Fireworks in December

It seems odd to be writing about fireworks in December, but I’m happy the topic has resurfaced in Gilroy. I was glad to see the compromise plan on fireworks sales put forth by Gilroy Fire Chief Jeff Clet. After a hellacious Fourth of July 2003, it was clear that something had to change.

On Independence Day this year, Gilroy firefighters were overwhelmed by calls for service. In one 10-hour period, The Dispatch reported, the Gilroy Fire Department responded to nine fires, the usual load for a month. Two of those fires burned structures, the other seven burned vegetation. At least one of the fires – one that burned an apartment causing $125,000 in damage – was started by the legal, ‘safe and sane’ fireworks that were being used properly, in accordance with fireworks safety precautions.

The July 4 fireworks mayhem prompted City Councilman Bob Dillon to call for a total ban on fireworks. While I understand fireworks ban opponents’ objection – you’re punishing the people who are using the ‘safe and sane’ fireworks legally – I also understand that a total ban would make firefighters’ jobs a lot easier. How? Because if there is a total ban, it removes the background noise of legal ‘safe and sane’ fireworks. Anything exploding is illegal, and firefighters no longer have to sort out the good fireworks from the bad ones.

In a region such as ours that is tinder-dry around the Fourth of July, no fireworks make a lot of sense – so much sense that every other community in Santa Clara County has banned the use of any fireworks, even the so-called ‘safe and sane’ variety.

Allowing the sale of ‘safe and sane’ fireworks costs the city money, a luxury it may not be able to afford in these tight economic times, especially as it faces further cuts from Sacramento.

Geoff Cady, the GFD’s fire analyst, estimated allowing the sale of ‘safe and sane’ fireworks cost taxpayers $10,000 in 2003. That’s because although the city earned $7,375 in permit fees and grants from the sale of fireworks, it spent about $18,000 in enforcement, staff time to issue permits, cost of fireworks education materials, booth inspections and other fireworks-related expenses.

I’ll bet that doesn’t include staff time spent coming up with the compromise proposal and then pitching it to City Council.

There are many charitable groups that rely on fireworks sales to fund their programs each year, and they protested loudly when a total ban was proposed. I note that all throughout Santa Clara County, charitable and community groups are able to support their programs without selling fireworks.

After the ashes settled and city leaders began to review the July 4 fireworks debacle, the debate turned nasty. Some chicken-livered fireworks freak sent anonymous threatening letters laced with foul language to several people who advocated a fireworks ban.

Despite the hotheaded rhetoric that has surrounded the issue, Clet has crafted a compromise fireworks proposal:

• Increased education on proper use of fireworks
• Additional fire equipment and firefighters on duty on July 4
• Increased enforcement, including a telephone hotline
• A 7.3 percent permit fee increase for fireworks wholesalers to pay for the programs

Representatives of the charities that sell fireworks each year are already criticizing the plan because the permit fee increase might reduce their profits.

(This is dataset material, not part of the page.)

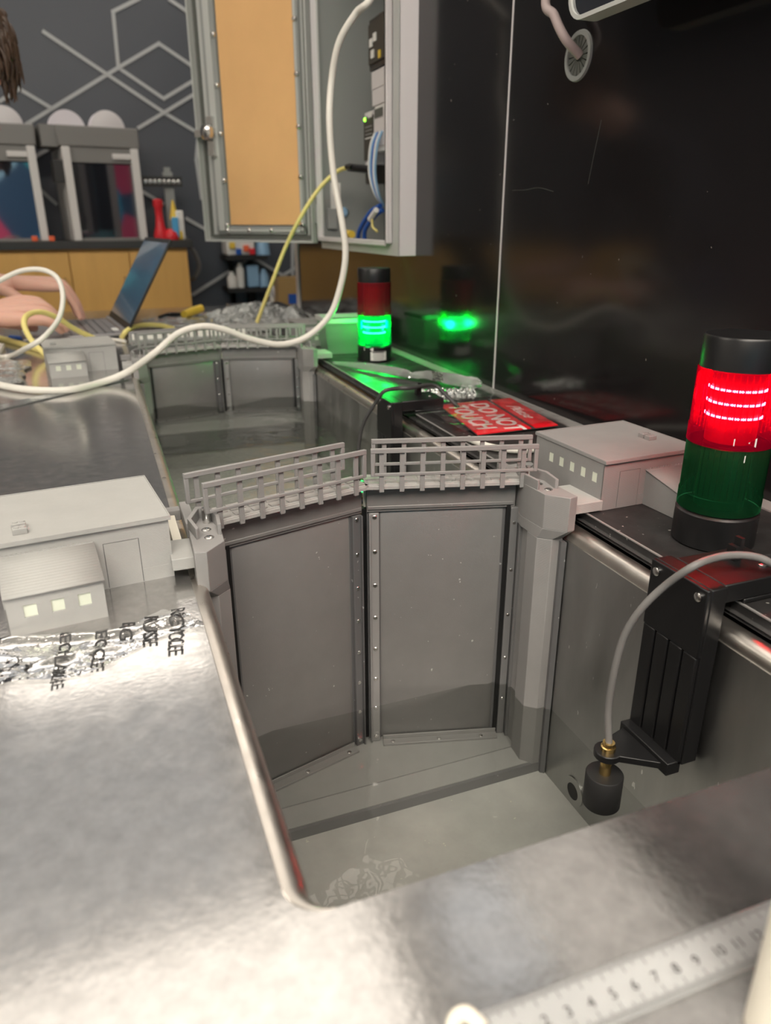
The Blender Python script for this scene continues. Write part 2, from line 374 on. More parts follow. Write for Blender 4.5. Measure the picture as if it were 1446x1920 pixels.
obj('channel_wall', MB().box(IL, IR, NY - .003, NY, ZN, -.002), 'basin_steel', table)
obj('channel_wall', MB().box(IL, IR, FY, FY + .003, ZN, -.002), 'basin_steel', table)
obj('channel_floor', MB().box(IL, IR, NY, YS, ZN - .003, ZN), 'basin_floor', table)
obj('channel_floor', MB().box(IL, IR, YS, FY, ZN - .003, ZFAR), 'basin_floor', table)
for x, y in ((-.47, .1), (.5, .1), (-.47, 2.6), (.5, 2.6)): obj('leg', MB().box(x - .03, x + .03, y - .03, y + .03, ZF, -.003), 'basin_steel', table)
# drain fitting low on the right wall
dr = MB().lathe([(.0165, 0), (.0165, .0015), (.0095, .002), (.0095, -.02)], (IR, .512, -.290), (-1, 0, 0), 28, caps=False)
d_ = obj('drain_fitting', dr, 'basin_steel', table)
obj('drain_bore', MB().cyl((IR - .0005, .512, -.290), (IR - .0018, .512, -.290), .0095, 24), 'black_gap', table)
# black counter strips on the right, with a gap at each sensor bracket
for y0, y1 in ((-.05, .377), (.428, 1.005), (1.07, 2.74)):
    s_ = obj('black_counter_strip', MB().box(.430, WX - .001, y0, y1, -.0065, .008), 'black_strip', table, bevel=.0008)
    obj('strip_edge_line', MB().box(.4292, .4312, y0 + .001, y1 - .001, .0072, .0083), 'strip_edge', s_)
tag(obj('upstand', MB().box(WX - .022, WX - .0005, -.05, 2.43, .008, .0095), 'strip_edge', table))

# water
def water(y0, y1, z, m, label):
    o = obj('water', MB().poly([(IL, y0, z), (IR, y0, z), (IR, y1, z), (IL, y1, z)], [(0, 1, 2, 3)]), m); return tag(o, label, 'water')
water(NY, .64, -.222, 'water', 'shallow clear water in the near end of the channel')
water(.69, 1.57, -.077, 'water_far', 'clear water between the near and far gates')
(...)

“I think it’s a goofy system,” Jeff Orth, who helps Gilroy cheerleading squads raise funds, told reporter Eric Leins. “What it does is make the people who are doing things right (buying legal fireworks) foot the bill for those doing it wrong (using illegal fireworks).”

I have two responses to that. First, a 7.3 percent permit fee hike cuts into fireworks sales profits a whole heck of a lot less than a total fireworks ban would. Second, it’s not uncommon for taxes on items – say alcohol – to support programs for people who can’t manage to use them responsibly. It’s not goofy, it’s life.

So my advice for all the groups involved in fundraising by selling fireworks is to support this plan – and hope it works. Gilroy needs Independence Day 2004 to be a lot calmer and less expensive for the Gilroy taxpayers than Independence Day 2003 was.

If City Council fails to adopt this plan, or the plan fails to reduce fireworks-related problems, the alternative is likely to be no fireworks sales at all in a few short years.